## Work required
Set down exactly the lines of the listing below, please, beginning with the first and ending with the line that holds "COL = SC.collection".

## Material
----------------------------------------

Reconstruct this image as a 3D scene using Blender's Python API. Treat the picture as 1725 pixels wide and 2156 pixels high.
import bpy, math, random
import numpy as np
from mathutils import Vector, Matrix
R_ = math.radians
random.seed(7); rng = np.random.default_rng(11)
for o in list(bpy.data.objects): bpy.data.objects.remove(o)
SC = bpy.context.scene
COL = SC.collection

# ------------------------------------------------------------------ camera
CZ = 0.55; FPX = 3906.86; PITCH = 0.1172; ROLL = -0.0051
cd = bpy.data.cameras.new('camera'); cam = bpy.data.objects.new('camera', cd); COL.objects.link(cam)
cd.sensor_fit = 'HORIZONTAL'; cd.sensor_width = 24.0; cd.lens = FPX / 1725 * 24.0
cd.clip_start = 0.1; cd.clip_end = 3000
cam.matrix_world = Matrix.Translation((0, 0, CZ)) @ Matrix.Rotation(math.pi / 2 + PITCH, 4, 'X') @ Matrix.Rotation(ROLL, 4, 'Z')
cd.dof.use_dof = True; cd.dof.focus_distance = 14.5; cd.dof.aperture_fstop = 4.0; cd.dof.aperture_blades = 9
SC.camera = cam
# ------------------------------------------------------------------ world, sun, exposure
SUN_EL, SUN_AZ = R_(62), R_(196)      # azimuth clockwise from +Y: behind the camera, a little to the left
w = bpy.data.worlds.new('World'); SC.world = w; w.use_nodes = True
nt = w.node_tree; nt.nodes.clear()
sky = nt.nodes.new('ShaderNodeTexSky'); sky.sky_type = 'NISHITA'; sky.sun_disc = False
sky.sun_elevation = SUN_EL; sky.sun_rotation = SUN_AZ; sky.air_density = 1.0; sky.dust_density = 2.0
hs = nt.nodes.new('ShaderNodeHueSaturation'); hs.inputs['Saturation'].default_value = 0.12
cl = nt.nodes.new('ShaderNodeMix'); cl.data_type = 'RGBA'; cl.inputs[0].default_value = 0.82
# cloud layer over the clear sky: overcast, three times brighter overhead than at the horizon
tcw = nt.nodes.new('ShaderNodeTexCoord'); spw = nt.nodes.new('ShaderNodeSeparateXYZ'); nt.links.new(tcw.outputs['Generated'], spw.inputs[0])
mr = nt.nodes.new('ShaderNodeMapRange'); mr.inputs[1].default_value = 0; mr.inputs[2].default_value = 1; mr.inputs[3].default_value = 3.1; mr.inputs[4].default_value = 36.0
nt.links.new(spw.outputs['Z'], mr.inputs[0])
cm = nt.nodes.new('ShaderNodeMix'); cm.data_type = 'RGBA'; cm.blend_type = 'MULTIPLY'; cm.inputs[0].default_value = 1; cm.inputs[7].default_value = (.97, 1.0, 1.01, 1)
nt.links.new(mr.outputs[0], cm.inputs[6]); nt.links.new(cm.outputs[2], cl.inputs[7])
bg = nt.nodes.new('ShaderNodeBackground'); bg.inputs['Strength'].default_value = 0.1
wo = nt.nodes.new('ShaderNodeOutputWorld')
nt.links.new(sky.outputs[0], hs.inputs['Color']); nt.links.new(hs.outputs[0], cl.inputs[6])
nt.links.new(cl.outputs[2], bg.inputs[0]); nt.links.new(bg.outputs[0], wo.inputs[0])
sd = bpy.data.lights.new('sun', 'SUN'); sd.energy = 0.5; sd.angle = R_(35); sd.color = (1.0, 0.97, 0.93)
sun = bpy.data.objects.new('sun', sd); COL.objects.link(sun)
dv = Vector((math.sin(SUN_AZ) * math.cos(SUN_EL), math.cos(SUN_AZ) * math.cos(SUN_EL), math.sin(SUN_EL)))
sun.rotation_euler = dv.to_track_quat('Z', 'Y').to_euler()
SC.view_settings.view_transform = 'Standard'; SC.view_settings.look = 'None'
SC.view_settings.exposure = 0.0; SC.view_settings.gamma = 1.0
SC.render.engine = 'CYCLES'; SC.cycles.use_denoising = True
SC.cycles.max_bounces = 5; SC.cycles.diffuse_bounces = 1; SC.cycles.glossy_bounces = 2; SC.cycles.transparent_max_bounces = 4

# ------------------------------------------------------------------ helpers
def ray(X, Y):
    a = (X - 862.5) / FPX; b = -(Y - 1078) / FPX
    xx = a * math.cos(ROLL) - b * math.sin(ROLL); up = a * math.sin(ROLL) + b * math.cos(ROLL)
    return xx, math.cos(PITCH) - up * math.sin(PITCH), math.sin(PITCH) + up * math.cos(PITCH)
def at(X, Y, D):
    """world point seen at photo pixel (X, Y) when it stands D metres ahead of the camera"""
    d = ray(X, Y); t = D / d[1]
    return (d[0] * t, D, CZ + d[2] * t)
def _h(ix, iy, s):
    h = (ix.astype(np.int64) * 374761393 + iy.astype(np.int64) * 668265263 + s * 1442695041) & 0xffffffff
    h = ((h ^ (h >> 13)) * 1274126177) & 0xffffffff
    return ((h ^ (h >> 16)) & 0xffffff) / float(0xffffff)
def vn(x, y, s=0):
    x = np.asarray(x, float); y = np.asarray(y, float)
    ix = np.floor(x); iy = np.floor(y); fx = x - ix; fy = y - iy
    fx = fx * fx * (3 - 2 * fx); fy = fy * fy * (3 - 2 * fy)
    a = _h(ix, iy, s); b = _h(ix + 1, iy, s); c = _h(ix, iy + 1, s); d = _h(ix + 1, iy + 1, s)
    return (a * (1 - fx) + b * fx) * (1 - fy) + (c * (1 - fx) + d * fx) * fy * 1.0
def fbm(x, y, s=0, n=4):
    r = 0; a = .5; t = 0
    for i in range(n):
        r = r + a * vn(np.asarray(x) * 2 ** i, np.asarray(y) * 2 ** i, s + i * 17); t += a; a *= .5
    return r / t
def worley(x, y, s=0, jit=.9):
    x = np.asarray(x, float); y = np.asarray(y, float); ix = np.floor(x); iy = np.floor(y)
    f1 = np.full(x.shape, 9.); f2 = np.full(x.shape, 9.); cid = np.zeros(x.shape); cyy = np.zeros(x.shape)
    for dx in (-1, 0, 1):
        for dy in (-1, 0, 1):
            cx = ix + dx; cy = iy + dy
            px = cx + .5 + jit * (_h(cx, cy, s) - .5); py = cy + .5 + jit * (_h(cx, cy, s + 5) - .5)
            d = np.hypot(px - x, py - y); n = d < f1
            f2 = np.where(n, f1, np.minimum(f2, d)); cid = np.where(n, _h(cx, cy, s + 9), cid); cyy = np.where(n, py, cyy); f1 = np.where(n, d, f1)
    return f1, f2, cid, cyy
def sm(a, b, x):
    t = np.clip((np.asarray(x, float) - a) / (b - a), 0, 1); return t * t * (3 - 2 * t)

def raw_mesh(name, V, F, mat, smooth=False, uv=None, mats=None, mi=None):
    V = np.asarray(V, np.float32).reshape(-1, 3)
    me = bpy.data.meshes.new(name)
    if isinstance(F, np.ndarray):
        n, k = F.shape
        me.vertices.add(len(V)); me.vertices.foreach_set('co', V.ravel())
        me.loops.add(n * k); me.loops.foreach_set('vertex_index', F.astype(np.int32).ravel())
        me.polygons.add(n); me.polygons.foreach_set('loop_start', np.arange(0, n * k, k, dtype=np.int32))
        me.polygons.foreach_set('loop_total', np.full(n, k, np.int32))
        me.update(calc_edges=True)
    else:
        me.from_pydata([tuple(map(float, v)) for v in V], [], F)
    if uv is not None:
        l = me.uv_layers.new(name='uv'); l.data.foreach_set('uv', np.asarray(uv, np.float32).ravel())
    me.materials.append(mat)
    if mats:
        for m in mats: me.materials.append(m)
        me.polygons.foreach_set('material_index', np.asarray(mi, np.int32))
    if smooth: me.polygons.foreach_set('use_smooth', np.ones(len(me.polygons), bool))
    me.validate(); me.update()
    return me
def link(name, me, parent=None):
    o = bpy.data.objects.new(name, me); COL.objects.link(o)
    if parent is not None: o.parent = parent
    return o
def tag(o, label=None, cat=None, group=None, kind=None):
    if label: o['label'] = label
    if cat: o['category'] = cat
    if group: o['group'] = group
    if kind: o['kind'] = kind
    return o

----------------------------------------

## Task response
Reconstruct this image as a 3D scene using Blender's Python API. Treat the picture as 1725 pixels wide and 2156 pixels high.
import bpy, math, random
import numpy as np
from mathutils import Vector, Matrix
R_ = math.radians
random.seed(7); rng = np.random.default_rng(11)
for o in list(bpy.data.objects): bpy.data.objects.remove(o)
SC = bpy.context.scene
COL = SC.collection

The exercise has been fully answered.